A Paralyzed creature doesn't get auto-critted if they're just walking around the battlefield with a level of fatigue, which makes it no different from being Stunned since you're just walking around the battlefield with a level of fatigue in that case, too.

It's why in my "Struggle" reaction I said "Act as if you are not" until the end of your turn. Then the stunned/paralyzed condition "Comes Back" and enemies gain advantage and autocrit if you're paralyzed and advantage but no autocrit if you're stunned.
Oh yeah, I'm a fan of what you wrote up with the knack :)
 

I don't like any of this. The proposed solutions would make those conditions all but disappear from the game, everything would be transformed into a level of strife/fatigue (maybe not even felt during combat but only after), and then when the combat is over some characters will have a quite serious need to rest. This in turn has several side effects:
  • normally levels of fatigue/strife cannot be recovered outside of havens (except for the 1st), so either the party goes back to the inn right after the fight, or those levels of strife/fatigue will burden the characters for much longer, potentially making the rest of the game feel way worse than that 1 action lost due to being stunned
  • the adventuring day has waay more chances of becoming the dreaded "5 min adventuring day". 1 combat and then full rest. Every combat is "nova". Etc.

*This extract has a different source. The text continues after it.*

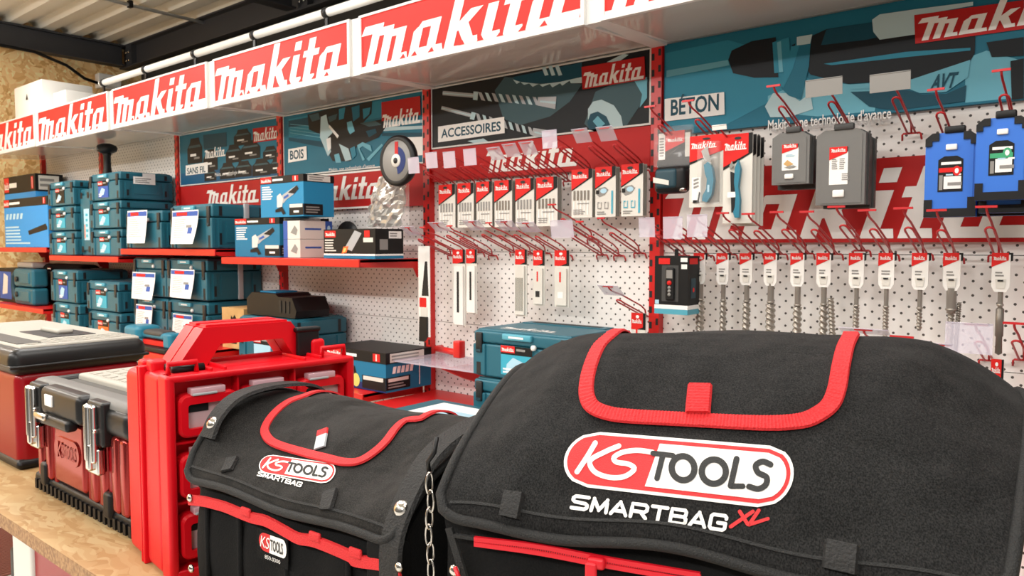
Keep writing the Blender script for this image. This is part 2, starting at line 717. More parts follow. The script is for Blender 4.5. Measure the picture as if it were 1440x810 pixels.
def beam(a, c, axis, h0, h1, wid, label):
    """dark rolled beam: web and two flanges"""
    t = thing('steel_beam', ((a[0] + c[0]) / 2, (a[1] + c[1]) / 2, h0), label, 'beam')
    t['kind'] = 'structure'
    m = MB(t.location)
    if axis == 'x':
        yy = a[1]
        m.box((a[0], yy - .006, h0), (c[0], yy + .006, h1), 'beam_black')
        m.box((a[0], yy - wid / 2, h0), (c[0], yy + wid / 2, h0 + .012), 'beam_black')
        m.box((a[0], yy - wid / 2, h1 - .012), (c[0], yy + wid / 2, h1), 'beam_black')
    else:
        xx = a[0]
        m.box((xx - .006, a[1], h0), (xx + .006, c[1], h1), 'beam_black')
        m.box((xx - wid / 2, a[1], h0), (xx + wid / 2, c[1], h0 + .012), 'beam_black')
        m.box((xx - wid / 2, a[1], h1 - .012), (xx + wid / 2, c[1], h1), 'beam_black')
    m.build('girder', t)
    return t


def bolts(t, pts, nrm):
    for p in pts:
        m = MB(t.location)
        m.lathe(p, nrm, [(.011, 0), (.011, .008), (.006, .012), (0, .012)], 'nickel', 6, False)
        m.build('bolt', t)


bx = beam((-6.6, 2.93, 0), (2.5, 2.93, 0), 'x', 2.87, 3.055, .10, 'long black steel beam running above the shelf wall')
by0 = beam((-6.53, -3.1, 0), (-6.53, 2.87, 0), 'y', 2.88, 3.05, .10, 'black steel beam running along the top of the chipboard wall')
by1 = beam((-4.14, -3.1, 0), (-4.14, 2.87, 0), 'y', 2.88, 3.05, .10, 'black steel beam crossing the metal ceiling toward the lit header signs')
for xx in (-6.53, -4.14):
    bolts(bx, [(xx + dx, 2.878, zz) for dx in (.08, .125) for zz in (2.92, 2.985)], (0, -1, 0))
    m = MB(bx.location)
    m.box((xx + .055, 2.88, 2.88), (xx + .15, 2.924, 3.045), 'beam_black')
    m.build('end_plate', bx)
# conduit under the deck with clips
t = thing('conduit', (-5.31, 1.0, 3.0), 'thin grey conduit clipped across the ribs of the metal ceiling', 'conduit')
m = MB(t.location)
m.tube([(-5.31, -2.5, 3.03), (-5.31, 2.93, 3.03)], .012, 'white_plastic', 8)
m.build('pipe', t)
for yy in [.3 + .42 * i for i in range(6)]:
    m = MB(t.location)
    m.box((-5.33, yy - .012, 3.012), (-5.29, yy + .012, 3.058), 'black_plastic')
    m.build('clip', t)
# cable on the beam and junction box
b = MB((-6.47, 1.5, 2.86))
pts = [(-6.46, -2.8 + .25 * i, 2.868 - .012 * math.sin(i * 1.3) ** 2) for i in range(21)]
b.tube(pts + [(-6.46, 2.42, 2.80), (-6.46, 2.55, 2.72), (-6.46, 2.70, 2.69)], .012, 'black_plastic', 6)
tag(b.build('cable'), 'black cable hanging under the beam on the chipboard wall', 'cable')
t = thing('junction_box', (-6.6, 2.72, 2.66), 'small white junction box on the chipboard wall below the black beam', 'junction box')
m = MB(t.location)
m.rbox((-6.6, 2.68, 2.68), (-6.52, 2.86, 2.80), 'white_plastic', .01)
wn(m.build('housing', t))
m = MB(t.location)
m.tube([(-6.56, 2.74, 2.67), (-6.56, 2.74, 2.58)], .015, 'black_plastic', 8)
m.tube([(-6.56, 2.80, 2.67), (-6.56, 2.80, 2.58)], .015, 'black_plastic', 8)
m.build('gland', t)

# ---------------------------------------------------------------- shelving wall: uprights, pegboards, canopy
UPX = [-.145, -1.150, -2.165, -3.166, -4.163, -5.16, -6.16]
BAY = ['drill bit', 'accessories', 'wood saw', 'cordless', 'blue tool case', 'blue carton']
UPL = ['red slotted upright at the far end of the drill bit bay', 'bright red slotted upright between the dark accessories poster and the concrete poster',
       'red slotted upright between the saw poster and the dark accessories poster', 'red slotted upright between the battery poster and the saw poster',
       'red slotted upright beside the battery poster and the stacked teal cases', 'red slotted upright between the blue cartons and the teal cases',
       'farthest red slotted upright behind the blue cartons']
for i, x in enumerate(UPX):
    b = MB((x, D, 0))
    b.box((x - .018, D - .028, .02), (x + .018, D + .012, 2.03), 'red_steel')
    fr = wfr(D - .028)
    for k in range(40):
        z = .06 + k * .049
        b.rect(fr, x - .0165, z, x - .0065, z + .021, 'dark_slot')
        b.rect(fr, x + .0065, z + .012, x + .0155, z + .033, 'dark_slot')
    tag(b.build('slotted_upright'), UPL[i], 'shelf upright', 'slotted uprights of the shelf wall')
PEGL = ['white pegboard behind the hanging drill bits', 'white pegboard behind the blade packs and empty hooks', 'white pegboard behind the saw poster and boxed grinders',
        'white pegboard behind the battery poster', 'white pegboard behind the stacked teal tool cases', 'white pegboard behind the blue cartons']
for i in range(6):
    x1, x0 = UPX[i] - .018, UPX[i + 1] + .018
    b = MB((x0, D, 0))
    for z0, z1 in ((.05, .395), (.397, .745), (.747, 1.095), (1.097, 1.375), (1.377, 2.03)):
        b.box((x0, D, z0), (x1, D + .012, z1), 'pegboard_white')
    tag(b.build('pegboard_panel'), PEGL[i], 'pegboard', 'pegboard panels of the shelf wall')

YF = 1.735
JX = [.88, -.13, -1.14, -2.136, -3.11, -4.10, -5.12, -6.13]
ZB0, ZB1, ZT = 1.998, 2.018, 2.198
CANL = [None, 'white lightbox sign above the concrete poster, cut off by the frame', 'largest whole red and white sign, above the accessories poster',
        'red and white sign of the header above the saw poster', 'red and white sign of the header above the battery poster',
        'red and white sign of the header above the tall black grip', 'farthest red and white header sign, in front of the white carton']
CANL[0] = 'white lightbox header sign beyond the edge of the concrete poster'
for i in range(7):
    xa, xb = JX[i + 1] + .026, JX[i] - .026
    t = thing('header_sign', ((xa + xb) / 2, D, ZB0), CANL[i], 'sign', 'header signs above the shelves')
    m = MB(t.location)
    # white frame: two ends, top, rails round the face
    fw = .012
    for x0, x1 in ((xa, xa + fw), (xb - fw, xb)):
        m.add([(x0, YF, ZB0), (x1, YF, ZB0), (x1, D - .03, ZB1), (x0, D - .03, ZB1), (x0, YF, ZT), (x1, YF, ZT), (x1, D - .03, ZT), (x0, D - .03, ZT)],
              [(0, 3, 2, 1), (4, 5, 6, 7), (0, 1, 5, 4), (1, 2, 6, 5), (2, 3, 7, 6), (3, 0, 4, 7)], 'alu_frame')
    m.box((xa + fw, YF, ZB0), (xb - fw, YF + .014, ZB0 + .012), 'alu_frame')
    m.box((xa + fw, YF, ZT - .008), (xb - fw, YF + .014, ZT), 'alu_frame')
    m.box((xa + fw, YF + .014, ZT - .006), (xb - fw, D - .03, ZT), 'alu_frame')
    m.build('frame', t)
    m = MB(t.location)
    m.add([(xa + fw, YF + .014, ZB0 + .001), (xb - fw, YF + .014, ZB0 + .001), (xb - fw, D - .03, ZB1), (xa + fw, D - .03, ZB1),
           (xa + fw, YF + .014, ZB0 + .008), (xb - fw, YF + .014, ZB0 + .008), (xb - fw, D - .03, ZB1 + .008), (xa + fw, D - .03, ZB1 + .008)],
          [(0, 3, 2, 1), (4, 5, 6, 7), (0, 1, 5, 4), (1, 2, 6, 5), (2, 3, 7, 6), (3, 0, 4, 7)], 'white_laminate')
    m.build('underside_panel', t)
    m = MB(t.location)
    m.box((xa + fw, YF + .004, ZB0 + .012), (xb - fw, YF + .010, ZT - .008), 'red_header')
    fr = wfr(YF + .004)
    x0, x1, z0, z1 = xa + fw, xb - fw, ZB0 + .012, ZT - .008
    hh = z1 - z0
    m.rect(fr, x0, z0, x1, z0 + .06 * hh, 'white_header', 1)
    # joined letters of the header with small red wedges between them
    for p in LOGO:
        m.poly(fr, [(min(x1, max(x0, x0 - .004 + u * (x1 - x0) * 1.008)), z0 + .05 * hh + v * hh * .935) for u, v in p], 'white_header', 2)
    for u in (.225, .285, .37, .515, .60, .685, .775, .86):
        xc = x0 + u * (x1 - x0)
        m.poly(fr, [(xc - .013, z0 + .055 * hh), (xc + .015, z0 + .055 * hh), (xc + .006, z0 + .14 * hh)], 'red_header', 3)
    m.build('sign_face', t)
    if i > 0:
        m = MB(t.location)
        m.box((xb, YF + .012, ZB0 + .002), (xb + .052, YF + .05, ZT), 'alu_frame')
        m.box((xb, YF + .05, ZB1 - .008), (xb + .052, D - .03, ZB1 + .012), 'alu_frame')
        m.build('joint_cover', t)
# tube along the top of the header
t = thing('cable_conduit', (-2.0, 1.86, 2.29), 'long white pipe with black clips lying along the top of the header signs', 'conduit')
m = MB(t.location)
m.tube([(-4.47, 1.85, 2.30), (1.0, 1.85, 2.30)], .017, 'white_plastic', 10)
m.build('pipe', t)
for x in (-4.45, -3.95, -3.45, -2.95, -2.45, -1.95):
    m = MB(t.location)
    m.tube([(x, 1.85, 2.30), (x + .025, 1.85, 2.30)], .021, 'black_plastic', 10)
    m.box((x + .004, 1.846, 2.198), (x + .02, 1.854, 2.29), 'black_plastic')
    m.build('clip', t)
# white carton on the header
p0, p1 = W(29, 160, 1.80), W(54, 152, 1.80)
t = thing('white_carton', (-5.5, 1.9, 2.2), 'white carton standing on top of the header signs before the chipboard wall', 'carton')
m = MB(t.location)
m.rbox((-5.66, 1.80, 2.199), (-5.20, 2.10, 2.42), 'white_plastic', .006, 2)
fr = Fr((-5.66, 1.80, 2.2), (1, 0, 0), (0, 0, 1))
m.poly(fr, [(.2, .12), (.24, .12), (.22, .16)], 'black_print')
m.build('box', t)
m = MB(t.location)
m.rbox((-5.19, 1.86, 2.199), (-5.0, 2.08, 2.34), 'white_plastic', .006, 2)
m.build('side_box', t)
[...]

I think this mostly highlights the problem with many "save or suck" rolls still being present in the game.

IMO there are some fundamental flaws in how 5e was designed: the worst is the "3 rounds combat" IMO, but the presence of save or suck/save or nothing is a very close second.

I already wrote about this in the past, but IMO any condition should have different levels of severity (even just 2), and saving implies suffering only the least severe: saving vs stunned means being rattled, saving vs paralyzed means being restrained, etc.
This would also make many spells less disappointing when the target saves because there's at least some effect, while currently if the target saves the only effect is that the caster wasted both an action and a spell slot!